Referring to what he claimed was a staid bureaucracy, Mr O’Hara said there was a need for the “elimination of waste” in order “to get a lot of crap out of the system”.
In order to develop high-end manufacturing, there was a need for “smart people” and this could only be achieved through developing the “best possible education system,” he added.
Mr O’Hara said moves to cut back the number of researchers was “crazy”. He also commented on the lack of leadership evident from policy makers on improving education or the creation of a digital infrastructure, stating: “Who’s putting up their hand saying this?”
There was also a need for a major overhaul of our school education curriculum, he added.
However, despite these problems, he said Ireland still had then advantage of being seen as a relatively stable economy and a “strong international brand”.
The conference entitled Factory of the Future: the Role of Manufacturing in Ireland’s Economic Recovery, also heard from Labour education spokesman Ruairi Quinn. He said that Ireland needed to re-balance its manufacturing base by the development of five to 10 major indigenous Irish manufacturing companies from an over-reliance on foreign direct investment.
Philip O’Connor, the director of Dublin Employment Pact, an organisation focused on getting the unemployed back to work, also criticised the overemphasis of the conference on foreign direct investment and post- university level manufacturing employment.
“If anything was learnt it was there is still a need for Irish business leaders and policy-makers to understand that there is a need to encourage real development which will give jobs to real people. The economy cannot be based on selling exotic financial instruments or just those with PhDs.”

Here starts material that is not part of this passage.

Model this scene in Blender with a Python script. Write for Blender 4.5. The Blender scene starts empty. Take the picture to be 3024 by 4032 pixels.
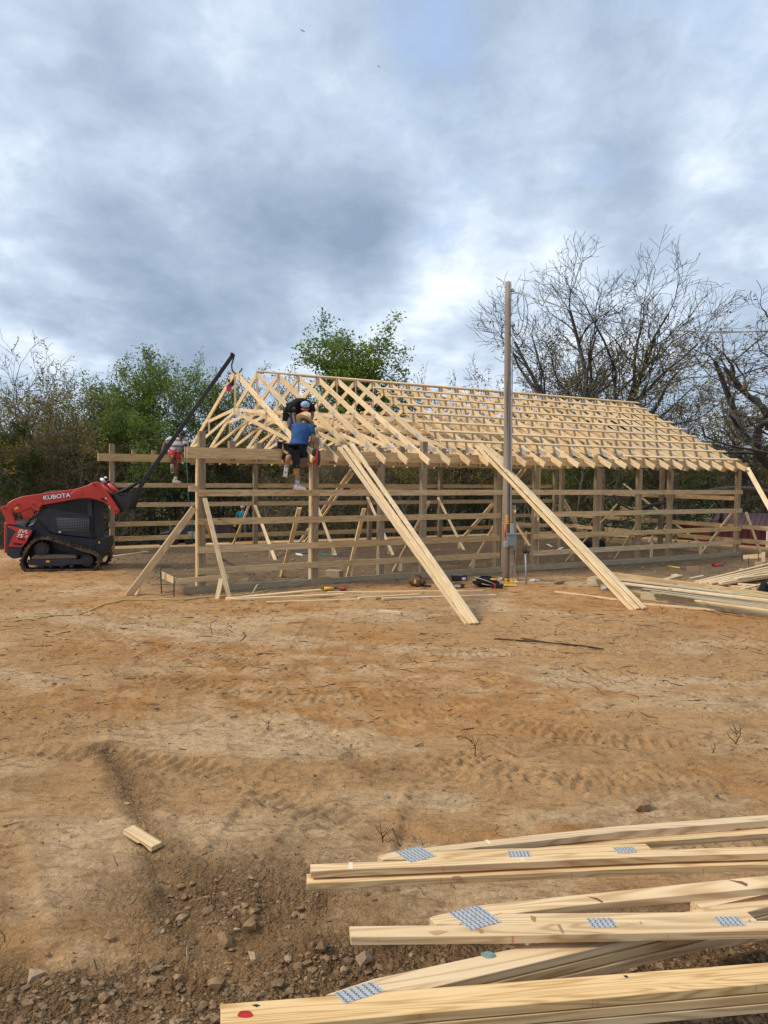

Labour TD Pat Rabbitte questioned whether “orthodox” policy had not seen the abandonment of manufacturing here, with the emphasis rather on the “smart economy” and services with a detrimental economic effect. “I don’t know how many of us can be nano-technologists and the rest, but there are 60,000-70,000 or more unemployed construction workers out there and the question must be is a indigenous manufacturing base feasible.”
Enterprise Minister Conor Lenihan said people had the wrong impression if they thought government had given up on indigenous manufacturing in favour of multinationals but he added Ireland did have to move up the “manufacturing ladder” to the “higher end”.